Why draw the line there? Why don't those platforms have an ethical obligation to build the features that would allow them to stop bad things happening on their platform? Especially if they knowingly developed the current implementation specifically to avoid ethical culpability?




That's a political statement. The position is that one should have the right and ability to communicate with other people in a secure fashion. If you deny this right, and build structures to monitor all communication, when "bad" people take over the government, you end up in a dystopia. Then building any sort of anti-government political movement become very difficult because they can hear whatever you say.

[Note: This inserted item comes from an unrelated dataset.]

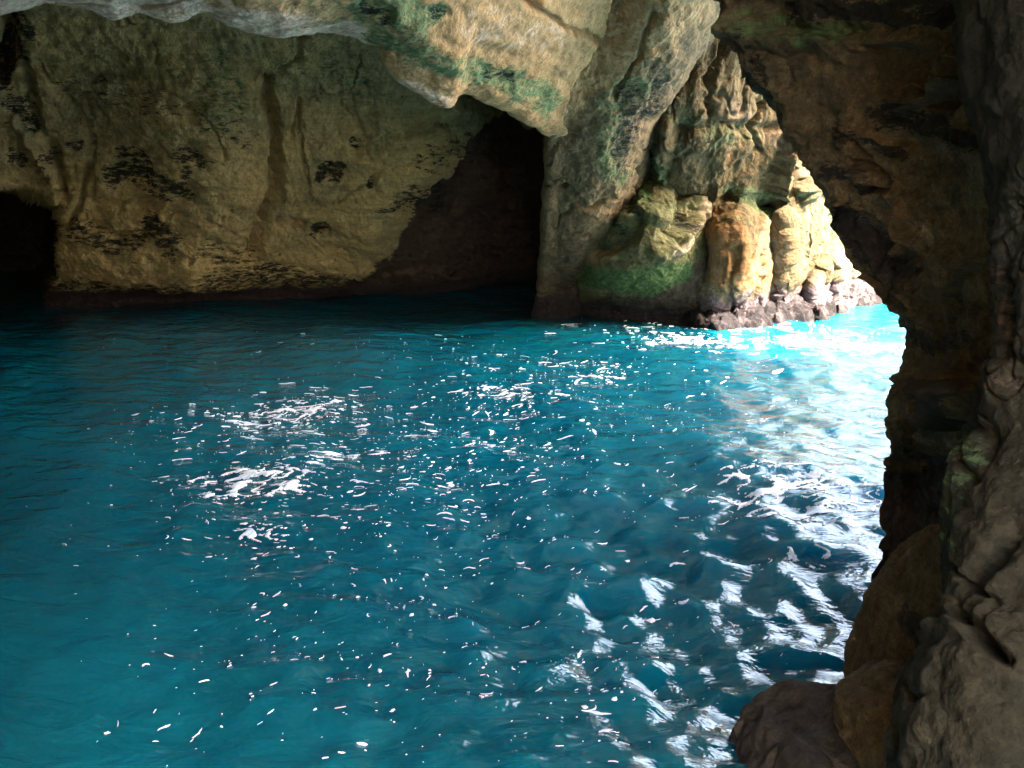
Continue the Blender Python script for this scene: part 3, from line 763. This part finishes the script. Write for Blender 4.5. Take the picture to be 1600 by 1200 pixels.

So I am glad that software like Signal/Whatsapp exist that allow secure communication [1]. And I would take the harms causes by them being unmonitored rather than the harm of future dystopian governments. Due to how crypto works, I don't think there is much middle ground here.

[1] I would prefer open source, more community owned platforms take over than these two.


Sorry but you were arguing that Discord should snoop even more into what we're doing for ethical reasons, and now you're saying privacy is a virtue. Do you have a reason to think Discord doesn't already do these things and just doesn't get it right every time?

Phone and email aren't more private than Discord either. Arguably less. Difficult to get a phone these days without buying it on camera. And a phone company will give up all your messages.


There are two competing principles here: (1) Privacy for individuals (from government and non-government entities), and (2) generally do things in a way that minimize crime. Both are good, and generally I want communication platforms to conform to (1) rather than (2).

Whatsapp/Signal are as close to (1) as possible by design, can't actually do (2) at all. Phone/Mail are somewhere in the middle, but quite close to (1). In most countries in the world, there is no mass recording of phone calls or mail, despite it trivially easy to do so. Moreover, due to long long historical legal precedent, I don't think phone/mail companies have any freedom to do things differently. They are pretty much constrained to do exactly what the government tells them to do.

Discord on the other hand, does not respect (1) at all. In fact, it very intentionally records and reads everything for profit. And it hands over any info requested by law enforcement. So, ethically, either they rewrite Discord to respect (1) or they should do (2). I don't think they are. As others have noted in this thread, it is trivial to find servers that are clearly criminal.

One might argue that it is impossible to do so because there are so many servers. My second political position is that if your public platform is so large that you can't effectively moderate it, that is not an excuse. You are culpable. Simply stop your platform from growing past the point where you can't effectively stop bad things happening. You don't have the right to profit while enabling bad things.